Data block -
========================================================================

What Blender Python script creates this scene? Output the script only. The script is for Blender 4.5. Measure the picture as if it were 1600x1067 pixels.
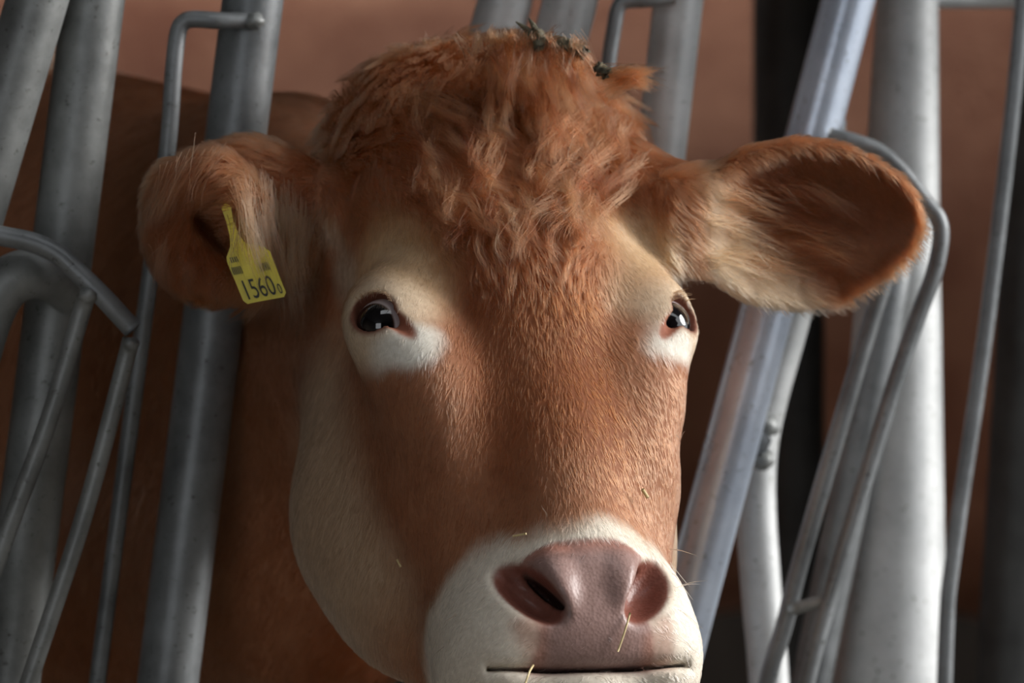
import bpy, math, random
import numpy as np
from mathutils import Vector, Matrix, kdtree

# ------------------------------------------------------------------ camera, world, lights
scene = bpy.context.scene
for o in list(bpy.data.objects): bpy.data.objects.remove(o, do_unlink=True)
COL = scene.collection
CAM = np.array([0.0, -4.0, 1.05]); FPX = 8000.0
cam_d = bpy.data.cameras.new('camera'); cam_d.lens = 180; cam_d.sensor_width = 36
cam_d.dof.use_dof = True; cam_d.dof.focus_distance = 3.93; cam_d.dof.aperture_fstop = 5.6
cam = bpy.data.objects.new('camera', cam_d); COL.objects.link(cam)
cam.location = CAM; cam.rotation_euler = (math.pi/2, 0, 0)
scene.camera = cam

world = bpy.data.worlds.new('overcast_sky'); scene.world = world; world.use_nodes = True
bg = world.node_tree.nodes['Background']
bg.inputs[0].default_value = (0.93, 0.96, 1.0, 1); bg.inputs[1].default_value = 2.5

sun_d = bpy.data.lights.new('soft_daylight', 'SUN'); sun_d.energy = 7.6; sun_d.angle = math.radians(34)
sun_d.color = (1.0, 0.975, 0.94)
sun = bpy.data.objects.new('soft_daylight', sun_d); COL.objects.link(sun)
sun.rotation_euler = Vector((-0.92, -0.14, -0.36)).to_track_quat('-Z', 'Y').to_euler()

vs = scene.view_settings
vs.view_transform = 'Standard'; vs.look = 'None'; vs.gamma = 1.0; vs.use_curve_mapping = False
vs.exposure = -0.2

# ------------------------------------------------------------------ helpers
def P(px, py, y):
    """point of the place seen at photo position px,py at depth y (metres along the view)"""
    D = y - CAM[1]
    return np.array([(px-800)/FPX*D, y, CAM[2] + (533.5-py)/FPX*D])

def mat(name):
    m = bpy.data.materials.new(name); m.use_nodes = True
    nt = m.node_tree
    return m, nt, nt.nodes['Principled BSDF']

def noise(nt, scale, detail=4, rough=0.6, coord='Object', stretch=None):
    tc = nt.nodes.new('ShaderNodeTexCoord'); n = nt.nodes.new('ShaderNodeTexNoise')
    n.inputs['Scale'].default_value = scale; n.inputs['Detail'].default_value = detail; n.inputs['Roughness'].default_value = rough
    if stretch:
        mp = nt.nodes.new('ShaderNodeMapping'); mp.inputs['Scale'].default_value = stretch
        nt.links.new(tc.outputs[coord], mp.inputs[0]); nt.links.new(mp.outputs[0], n.inputs[0])
    else: nt.links.new(tc.outputs[coord], n.inputs[0])
    return n
def ramp(nt, src, stops):
    r = nt.nodes.new('ShaderNodeValToRGB'); e = r.color_ramp.elements
    while len(e) < len(stops): e.new(0.5)
    for el, (p, c) in zip(e, stops): el.position = p; el.color = (*c, 1)
    nt.links.new(src, r.inputs[0]); return r
def bump(nt, b, src, strength, dist=0.002):
    n = nt.nodes.new('ShaderNodeBump'); n.inputs['Strength'].default_value = strength; n.inputs['Distance'].default_value = dist
    nt.links.new(src, n.inputs['Height']); nt.links.new(n.outputs[0], b.inputs['Normal'])

def galvanised(name, lo, hi, metal, rlo, rhi, dirt=0.0):
    m, nt, b = mat(name)
    n1 = noise(nt, 14, 6, 0.65); n2 = noise(nt, 160, 3, 0.6)
    c = ramp(nt, n1.outputs[0], [(0.3, lo), (0.62, hi)])
    mix = nt.nodes.new('ShaderNodeMix'); mix.data_type = 'RGBA'
    sp = ramp(nt, n2.outputs[0], [(0.62, (0,0,0)), (0.75, (1,1,1))])
    nt.links.new(sp.outputs[0], mix.inputs[0]); nt.links.new(c.outputs[0], mix.inputs[6])
    mix.inputs[7].default_value = (lo[0]*0.45, lo[1]*0.42, lo[2]*0.36, 1)
    nt.links.new(mix.outputs[2], b.inputs['Base Color'])
    b.inputs['Metallic'].default_value = metal
    r = nt.nodes.new('ShaderNodeMapRange'); r.inputs[3].default_value = rlo; r.inputs[4].default_value = rhi
    nt.links.new(n1.outputs[0], r.inputs[0]); nt.links.new(r.outputs[0], b.inputs['Roughness'])
    bump(nt, b, n2.outputs[0], 0.25, 0.001)
    return m
M = {}
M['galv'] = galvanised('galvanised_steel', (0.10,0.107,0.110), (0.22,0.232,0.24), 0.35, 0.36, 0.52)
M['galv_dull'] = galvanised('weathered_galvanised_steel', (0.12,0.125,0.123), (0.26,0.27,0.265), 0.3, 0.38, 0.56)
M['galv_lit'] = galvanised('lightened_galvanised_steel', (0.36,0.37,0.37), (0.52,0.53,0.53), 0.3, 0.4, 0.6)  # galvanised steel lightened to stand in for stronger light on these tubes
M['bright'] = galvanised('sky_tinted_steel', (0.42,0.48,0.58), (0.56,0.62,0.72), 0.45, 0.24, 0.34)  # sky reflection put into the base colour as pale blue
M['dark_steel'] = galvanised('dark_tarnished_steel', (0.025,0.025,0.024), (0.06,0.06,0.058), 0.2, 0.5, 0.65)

def link(name, me, m=None, parent=None):
    o = bpy.data.objects.new(name, me); COL.objects.link(o)
    if m and me: me.materials.append(m)
    if parent: o.parent = parent
    return o
def tag(o, label=None, cat=None, group=None, kind=None):
    if label: o['label'] = label
    if cat: o['category'] = cat
    if group: o['group'] = group
    if kind: o['kind'] = kind
    return o
def empty(name, loc):
    o = bpy.data.objects.new(name, None); COL.objects.link(o); o.location = loc; o.empty_display_size = 0.1
    return o
def pymesh(name, v, f, smooth=True):
    me = bpy.data.meshes.new(name); me.from_pydata([tuple(map(float, p)) for p in v], [], f); me.update()
    if smooth: me.polygons.foreach_set('use_smooth', [True]*len(me.polygons))
    return me
def put(o, parent):
    """parent while keeping world placement (parents are unrotated)"""
    o.parent = parent; o.location = o.location - parent.location
    return o

def smooth_path(pts, n=10):
    """Catmull-Rom through control points"""
    pts = np.asarray(pts, float)
    if len(pts) == 2: return np.linspace(pts[0], pts[1], 8)
    P0 = np.vstack([2*pts[0]-pts[1], pts, 2*pts[-1]-pts[-2]])
    out = []
    for i in range(1, len(P0)-2):
        a, b, c, d = P0[i-1:i+3]
        for t in np.linspace(0, 1, n, endpoint=False):
            out.append(0.5*((2*b)+(-a+c)*t+(2*a-5*b+4*c-d)*t*t+(-a+3*b-3*c+d)*t**3))
    out.append(P0[-2]); return np.array(out)
def tube_geo(path, radius, seg=24, cap=True):
    path = np.asarray(path, float); n = len(path)
    rad = np.full(n, radius) if np.isscalar(radius) else np.interp(np.linspace(0,1,n), np.linspace(0,1,len(radius)), radius)
    T = np.gradient(path, axis=0); T /= np.linalg.norm(T, axis=1)[:,None]
    ref = np.array([0,1.0,0]); 
    v = []; f = []
    for i in range(n):
        u = np.cross(T[i], ref); u /= np.linalg.norm(u)+1e-9; w = np.cross(u, T[i])
        for k in range(seg):
            a = 2*math.pi*k/seg; v.append(path[i] + rad[i]*(math.cos(a)*u+math.sin(a)*w))
    for i in range(n-1):
        for k in range(seg):
            k2 = (k+1) % seg; f.append((i*seg+k, i*seg+k2, (i+1)*seg+k2, (i+1)*seg+k))
    if cap:
        for i, rev in ((0, True), (n-1, False)):
            # domed cap: a smaller ring then a centre
            d = -T[i] if rev else T[i]; base = i*seg; c = len(v)
            for k in range(seg): v.append(path[i]+d*rad[i]*0.12+(np.array(v[base+k])-path[i])*0.82)
            v.append(path[i]+d*rad[i]*0.15)
            for k in range(seg):
                k2 = (k+1) % seg
                q = (base+k, c+k, c+k2, base+k2) if not rev else (base+k2, c+k2, c+k, base+k)
                f.append(q); t = (c+k, c+seg, c+k2) if not rev else (c+k2, c+seg, c+k); f.append(t)
    return v, f
def tube(name, path, radius, m, parent=None, seg=24):
    path = np.asarray(path, float); off = np.array(parent.location) if parent else np.zeros(3)
    root = parent
    while root and root.parent: root = root.parent; off = off + np.array(root.location)
    v, f = tube_geo(path-off, radius, seg)
    return link(name, pymesh(name, v, f), m, parent)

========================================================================

The problem - Return nothing but the lines running from the start of the data to the line with "from mathutils import Vector, Matrix, kdtree", please, both ends included and no pictures.

Output for this task -
What Blender Python script creates this scene? Output the script only. The script is for Blender 4.5. Measure the picture as if it were 1600x1067 pixels.
import bpy, math, random
import numpy as np
from mathutils import Vector, Matrix, kdtree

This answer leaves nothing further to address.